Take Starbucks, for example. The Seattle-based coffee chain has paid just £8.6m in British corporation tax over 14 years, and none at all for the past three, despite turnover estimated at £3bn. The company says that an over-aggressive expansion strategy absorbed all sales revenues, pushing it into the red and out of range of HM Revenue & Customs. But the confusion of executives having talked to investors of UK profits – now explained with reference to "royalties" arrangements with the European arm in the Netherlands – has left the group under a cloud.

The good news is that the furore – justified or not – has prompted the House of Commons' influential Public Accounts Committee to investigate. Not a moment too soon. By some recent estimates, as much as £11bn may be missing from the public coffers thanks to foreign companies' avoidance strategies, typically using complex business structures to divert revenues to lower-tax jurisdictions elsewhere. Starbucks joins an illustrious list. Amazon UK acts as an order fulfilment arm for its parent in Luxembourg; Google UK is an "agent" of the US giant's subsidiary in Ireland; Facebook UK also sends its revenues to Ireland. All pay negligible British tax as a result. Similar allegations also dog eBay and Apple.
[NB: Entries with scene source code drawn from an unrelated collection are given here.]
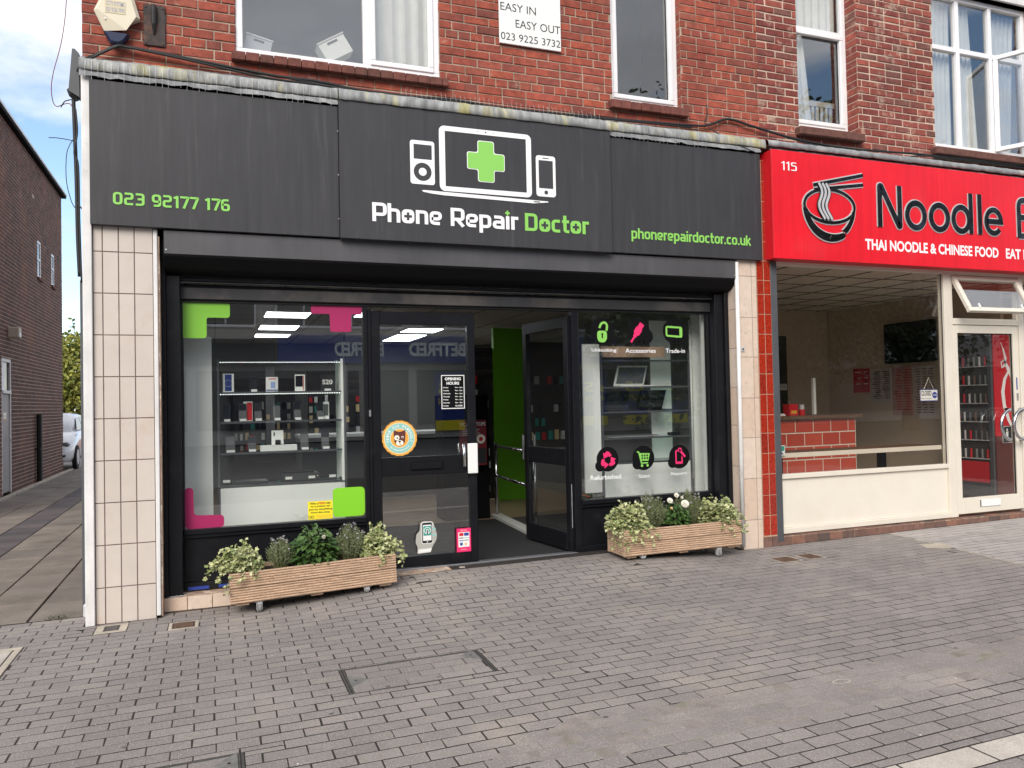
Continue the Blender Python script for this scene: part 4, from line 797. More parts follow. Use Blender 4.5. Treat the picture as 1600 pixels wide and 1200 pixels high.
# white edge trim and pillars
o = MB().cbox(-.862, -.802, -.028, .55, 0.0, 3.93, c=.004).build('corner_trim', M['trim'], None); tag(o, 'tall white corner board at the left end of the shop front', 'corner trim')
o = part('side_panel', M['greytrim'], None, (-.925, -.872, .30, .36, .03, 2.50), c=.003); tag(o, 'dark grey upright board on the alley side behind the white corner trim', 'side panel')
part('foot', M['zinc'], o, (-.915, -.865, .25, .30, .0, .10), c=.01)
def tiled(name, x0, x1, rows, cols, m, grout, label, y=0.0, cat='pillar', extra=None, g=.0035):
    t = thing(name, ((x0 + x1) / 2, .1, 0), label, cat)
    part('core', M[grout], t, (x0, x1, y + .004, .12, rows[0] - .02, rows[-1]), c=0)
    for za, zb in zip(rows, rows[1:]):
        for a, c_ in zip(cols, cols[1:]):
            j = random.uniform(0, .0015); part('tile', M[m], t, (a + g, c_ - g, y - .0 + j, y + .003 + j * .3, za + g, zb - g), c=.0012)
    return t
rws = [0.0] + [.257 + .3015 * i for i in range(9)] + [2.86]
tiled('cream_tiled_pillar', -.80, -.405, rws, [-.80, -.737, -.633, -.529, -.405], 'beige', 'beigegrout', 'cream pillar of upright tiles with dark joints at the left end of the shop')
o = part('pillar_trim', M['trim'], None, (-.404, -.374, -.004, .09, .02, 2.85), c=.005); tag(o, 'white weathered strip down the right edge of the cream pillar', 'pillar trim'); part('inner_strip', M['steps'], o, (-.373, -.362, .01, .12, .01, 2.8))
rp = tiled('buff_tiled_pillar', 4.752, 4.985, [.05, .331, .73, 1.127, 1.511, 1.91, 2.297, 2.70, 2.86], [4.752, 4.925, 4.985], 'beige2', 'beigegrout', 'buff stone tiled pillar with a white pipe between the phone shop and the red tiles', g=.002)
for za, zb in zip([.06, .45, .85, 1.25, 1.62, 2.0, 2.38], [.45, .85, 1.25, 1.62, 2.0, 2.38, 2.84]): part('return_tile', M['beige2'], rp, (4.748, 4.7515, .01, .30, za + .002, zb - .002), c=.001)
o = tag(MB().tube([(4.738, -.012, .09), (4.741, -.012, 1.4), (4.745, -.012, 2.83)], .020, 12).build('white_pipe', M['trim'], None, smooth=True), 'slim white pipe running up the corner of the buff pillar', 'pipe')
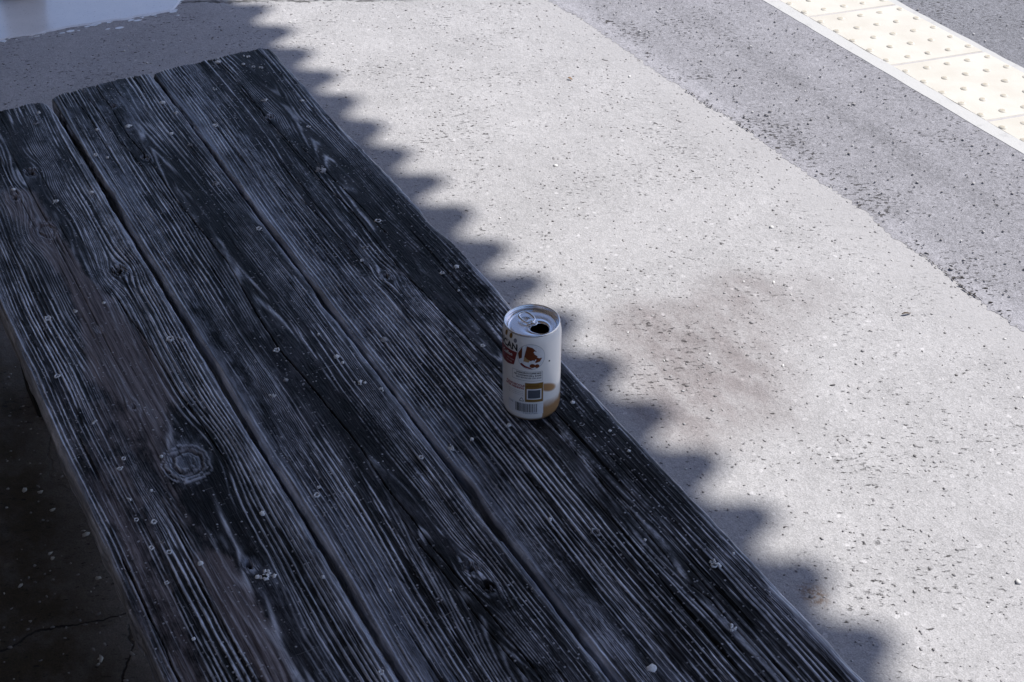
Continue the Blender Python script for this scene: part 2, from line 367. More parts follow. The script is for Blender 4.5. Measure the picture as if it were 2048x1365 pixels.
for k in range(4):
    y = -.7 + k * .7; z = HE + (y + .5 - yE) * math.tan(SL); bm = bmesh.new(); box(bm, -2.36, 1.45, y, y + .05, z - .15, z - .045)
    obj('purlin', bm_mesh('purlin', bm), M_wall, shelter)
for k in range(22):
    bm = bmesh.new(); box(bm, -2.36 + k * .172, -2.36 + k * .172 + .168, -.74 + random.uniform(-.003, .003), -.72, .004, 2.45)
    obj('wall_board', bm_mesh('wall_board', bm), M_wall, shelter)

# ------------------------------------------------------------------ bench
BX, BY, TOP, THK = -1.2, .43, .367, .038
bench = empty('bench', 'weathered dark wooden bench of three wide cracked planks', 'bench'); place(bench, BX, BY, 0)

n = N('weathered_wood')
X, Y, Z = n.xyz()
ridge = n.attr('ridge').outputs['Fac']; silver = n.attr('silver').outputs['Fac']; brown = n.attr('brown').outputs['Fac']; crk = n.attr('crack').outputs['Fac']
pid = n.attr('plank').outputs['Fac']
cx = n.t.nodes.new('ShaderNodeCombineXYZ'); n.put(cx.inputs[0], X); n.put(cx.inputs[1], Y); n.put(cx.inputs[2], n.math('MULTIPLY', pid, 3.7)); P = cx.outputs[0]
fib = n.noise(1, 4, .65, v=n.scale((22, 900, 1), P)); fib2 = n.noise(1, 4, .6, v=n.scale((9, 260, 1), P)); blot = n.noise(5.5, 5, .62, v=n.scale((.7, 1.8, 1), P)); blot2 = n.noise(34, 4, .7, v=n.scale((.7, 1.5, 1), P))
cross = n.noise(1, 3, .6, v=n.scale((160, 260, 1), P))
dk = n.mix(n.ramp(blot, .40, .64), (.005, .0047, .0048), (.026, .0255, .028))
dk = n.mix(n.math('MULTIPLY', n.ramp(fib, .5, .75), .35), dk, (.07, .069, .075))
dk = n.mix(1.0, dk, n.mix(n.ramp(blot2, .34, .66), (.25, .25, .25), (2.2, 2.2, 2.3)), 'MULTIPLY')
gr = n.mix(n.ramp(blot2, .35, .65), (.42, .44, .50), (.86, .89, .98))
rr = n.math('MULTIPLY', n.math('MULTIPLY', ridge, n.ramp(blot, .34, .54, .40, 1.0)), n.ramp(n.math('MULTIPLY_ADD', n.math('SUBTRACT', cross, .5), .9, n.math('MULTIPLY_ADD', n.math('SUBTRACT', blot2, .5), 1.1, silver)), -.22, .40))
c = n.mix(n.math('MULTIPLY', rr, 1.0), dk, gr)
sv = n.math('MULTIPLY', n.ramp(n.math('MULTIPLY_ADD', n.math('SUBTRACT', blot2, .5), 1.4, silver), .50, 1.05), n.ramp(n.math('MULTIPLY_ADD', fib2, .6, n.math('MULTIPLY', fib, .4)), .35, .62))
c = n.mix(n.math('MULTIPLY', sv, .70), c, (.27, .30, .37))
bw = n.math('MULTIPLY', n.ramp(n.math('MULTIPLY_ADD', n.math('SUBTRACT', blot2, .5), 1.1, brown), .3, .75), n.math('MULTIPLY_ADD', fib2, .6, .45))
c = n.mix(n.math('MULTIPLY', bw, .85), c, n.mix(n.ramp(fib2, .35, .65), (.13, .105, .106), (.33, .285, .285)))
# tiny pale specks and scratches
vo = n.voro(260, v=P); sp = n.math('MULTIPLY', n.ramp(n.xyz(vo.outputs['Color'])[0], .82, .90), n.ramp(vo.outputs['Distance'], .42, .18))
vo2 = n.voro(105, v=P); sp2 = n.math('MULTIPLY', n.ramp(n.xyz(vo2.outputs['Color'])[1], .93, .95), n.ramp(vo2.outputs['Distance'], .20, .10))
clump = n.ramp(n.noise(11, 3, .6, v=P), .38, .62)
spk = n.math('MULTIPLY', n.math('MAXIMUM', sp, sp2), n.math('MULTIPLY_ADD', clump, .8, .2))
c = n.mix(n.math('MULTIPLY', spk, .85), c, (.55, .55, .575))
scr = n.math('MULTIPLY', n.ramp(n.noise(1, 2, .5, v=n.scale((310, 16, 1), P), dist=.6), .70, .76), n.ramp(n.noise(4, 3, .6, v=P), .46, .58))
c = n.mix(n.math('MULTIPLY', scr, .5), c, (.3, .3, .31))
c = n.mix(n.math('MULTIPLY', crk, .97), c, (.003, .0028, .0025))
hb = n.math('MULTIPLY_ADD', fib, .5, n.math('MULTIPLY_ADD', fib2, .7, n.math('MULTIPLY', blot2, .8))); hb = n.math('MULTIPLY_ADD', spk, .8, n.math('MULTIPLY_ADD', cross, .25, hb))
nb = n.bump(hb, .0009, .75)
rg = n.math('MULTIPLY_ADD', blot, -.2, n.math('MULTIPLY_ADD', fib2, .2, .50))
rg = n.math('MULTIPLY_ADD', rr, -.2, rg); spc_ = n.math('MULTIPLY_ADD', rr, .75, n.math('MULTIPLY_ADD', sv, .6, .16), clamp=True)
M_wood = n.fin(c, rg, n.math('MULTIPLY', spc_, n.math('SUBTRACT', 1.0, crk)), 0, nb)

def path_dist(X, Y, pts):
    d = np.full(X.shape, 9.0); tt = np.zeros(X.shape)
    px = np.array([p[0] for p in pts]); py = np.array([p[1] for p in pts])
    yy = np.interp(X, px, py); ok = (X >= px[0]) & (X <= px[-1])
    end = np.minimum(np.abs(X - px[0]), np.abs(X - px[-1]))
    return np.where(ok, np.abs(Y - yy), 9.0), end

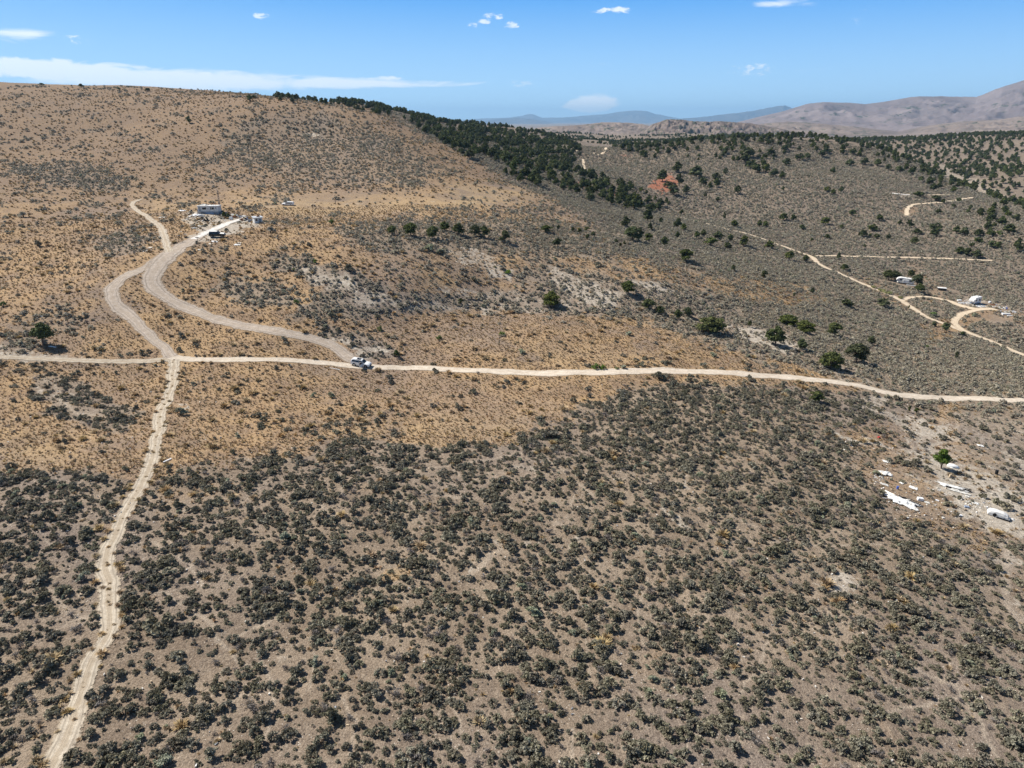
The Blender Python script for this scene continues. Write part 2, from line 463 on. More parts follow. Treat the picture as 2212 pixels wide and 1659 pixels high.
TRAILS = [([(678, 1408), (676, 1460), (666, 1487)], .4), ([(690, 1459), (741, 1515), (760, 1562), (769, 1650)], .45), ([(1226, 1258), (1259, 1305), (1266, 1352), (1268, 1480)], .4),
          ([(983, 1524), (993, 1585)], .35), ([(951, 1506), (953, 1566)], .35), ([(1240, 1576), (1231, 1650)], .45), ([(1133, 978), (1030, 997), (918, 1013), (773, 1009)], .7),
          ([(694, 1090), (713, 1114), (759, 1114)], .6), ([(900, 1058), (955, 1072), (1030, 1076), (1114, 1100)], .6), ([(974, 997), (993, 1030)], .5), ([(1147, 969), (1259, 1048), (1282, 1072)], .6),
          ([(1010, 1250), (1050, 1212), (1090, 1180)], 1.2), ([(1413, 1025), (1504, 1081)], .7), ([(740, 1000), (735, 1050), (740, 1070)], .5), ([(1240, 1060), (1235, 1110)], .5),
          ([(1600, 1170), (1800, 1180), (1900, 1175)], .5), ([(2175, 1190), (2172, 1290), (2200, 1340), (2260, 1380)], 1.6), ([(1900, 1400), (2060, 1480), (2130, 1580), (2160, 1660)], .6),
          ([(1660, 1360), (1650, 1420), (1600, 1500)], .5), ([(1870, 1560), (1950, 1530), (2100, 1500)], .5), ([(200, 1270), (330, 1230), (420, 1225)], .5), ([(350, 1280), (440, 1330), (500, 1420), (540, 1440)], .5),
          ([(560, 1420), (590, 1500), (570, 1600)], .6), ([(505, 1380), (580, 1340), (640, 1290)], .4), ([(100, 1270), (160, 1330), (200, 1340)], .5), ([(330, 1170), (420, 1230), (440, 1270)], .5),
          ([(120, 830), (135, 865), (160, 890), (230, 900)], 1.0), ([(210, 580), (228, 590), (240, 606)], .6), ([(500, 450), (700, 440), (900, 436), (1100, 445)], .8),
          ([(310, 590), (320, 630), (350, 650)], .5), ([(72, 1130), (100, 1160), (110, 1190)], .4), ([(2043, 868), (2050, 960)], .7), ([(2060, 868), (2068, 950)], .7),
          ([(1520, 1560), (1500, 1600), (1440, 1650)], .4), ([(1400, 1250), (1380, 1330), (1395, 1400)], .4), ([(1540, 1100), (1640, 1140), (1700, 1190)], .5)]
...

A central question for the PAC inquiry is how far HMRC itself is at fault, hence yesterday's appearance from chief executive Lin Homer. But to concentrate on the failings of the taxman is to miss the broader point. As with Mr Carr, there is no suggestion of law-breaking here, and the time and cost involved in HMRC pursuing complex but legal arrangements is both disproportionately high and unlikely to prove successful.

While the manoeuvres of Amazon et al may be within the letter of the law, they are most certainly against its spirit. The divergence used not to matter much. Looking for ways to minimise tax liabilities – either personal or corporate – was, until recently, normal practice and widely accepted as such. In the aftermath of the financial crisis, however, with austerity, debt and recession weighing heavy on the public purse, the moral climate is changing.

The power of public censure should, therefore, not be underestimated, particularly when so many of those being named and shamed present themselves as models of ethical, modern business (Google's company motto, after all, is "don't be evil"). But reputational pressure alone cannot solve the problem. And as ever more businesses use the internet as their shop front, and rely on intellectual property rather than physical assets, the question of geographical location will become thornier still.

The only solution is to change the rules. It is welcome, then, that the Chancellor and his German counterpart used last weekend's G20 meeting to call for international co-operation on the issue. Similar efforts already under way in Europe also warrant Britain's full support. But reform is needed at home, too. David Cameron has not lambasted corporations as roundly as he did Mr Carr; he has said only that he is "not happy" and called on HMRC to "look carefully" at individual cases. In fact, it is for George Osborne to look carefully at the system as a whole, to find a fairer way to assess profits that are generated in Britain – and to tax them accordingly.